[talks] CS Colloquia on making PCP practical: Friday 10/26 @ 3:30pm

Mike Freedman mfreed at CS.Princeton.EDU
Fri Oct 19 10:37:13 EDT 2012

[Mike is a systems researcher who, along with students, has been working 
on this problem with Andrew Blumberg.  Andrew is a mathematician who 
spent 2007-2008 at IAS.  So, this talk might be interesting to some 
folks on varying backgrounds.]


Making proof-based verified computation almost practical
Michael Walfish, The University of Texas at Austin

Friday, October 26, 2012, 3:30 PM - 4:30 PM
CS Small Auditorium (Room 105)


How can a machine specify a computation to another one and then, without 
executing the computation, check that the other machine carried it out 
correctly? And how can this be done without assumptions about the 
performer (replication, trusted hardware, etc.) or restrictions on the 
computation? This is the problem of _verified computation_, and it is 
motivated by the cloud and other third-party computing models. It has 
long been known that (1) this problem can be solved in theory using 
probabilistically checkable proofs (PCPs) coupled with cryptographic 
tools, and (2) the performance of these solutions is wildly impractical 
(trillions of CPU-years or more to verify simple computations).

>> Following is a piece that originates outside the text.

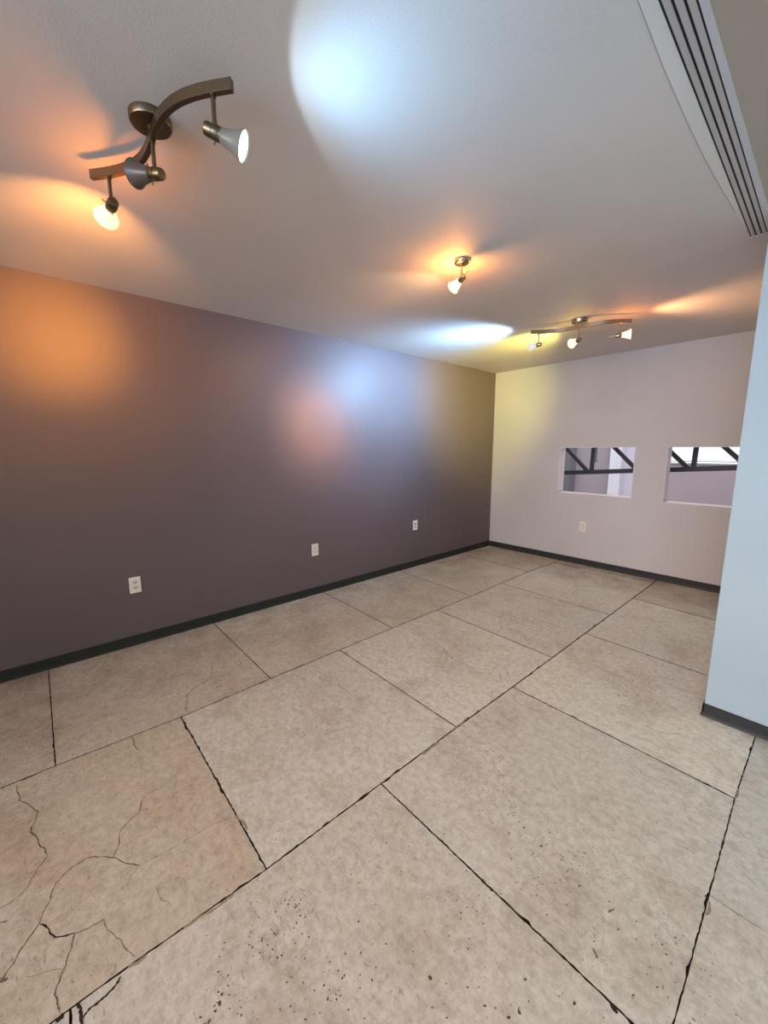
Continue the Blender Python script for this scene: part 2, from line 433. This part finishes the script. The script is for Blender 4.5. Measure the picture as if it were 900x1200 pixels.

I will describe a project at UT Austin that challenges the second piece 
of this folklore. We have developed an interactive protocol that begins 
with an efficient argument [IKO CCC '07] and incorporates new 
theoretical work to improve performance by 20+ orders of magnitude. In 
addition, we have broadened the computational model from Boolean 
circuits to a general-purpose model. We have fully implemented the 
system, accelerated it with GPUs, and developed a compiler that 
transforms computations expressed in a high-level language to 
executables that implement the protocol entities.

The resulting system, while not quite ready for the big leagues, is 
close enough to practicality to suggest that in the near future, PCPs 
could be a real tool for building actual systems.

Talk will be based on these papers and ongoing work:



Michael Walfish is an assistant professor in the Computer Science 
Department at The University of Texas at Austin. His research interests 
are in systems, security, and networking. His honors include an Air 
Force Young Investigator Award, an NSF CAREER Award, a Sloan Research 
Fellowship, a Teaching Excellence Award from the UT College of Natural 
Sciences, the Intel Early Career Faculty Honor Program, and the UT 
Society for Teaching Excellence. He received his B.A. from Harvard and 
his Ph.D. from MIT, both in Computer Science.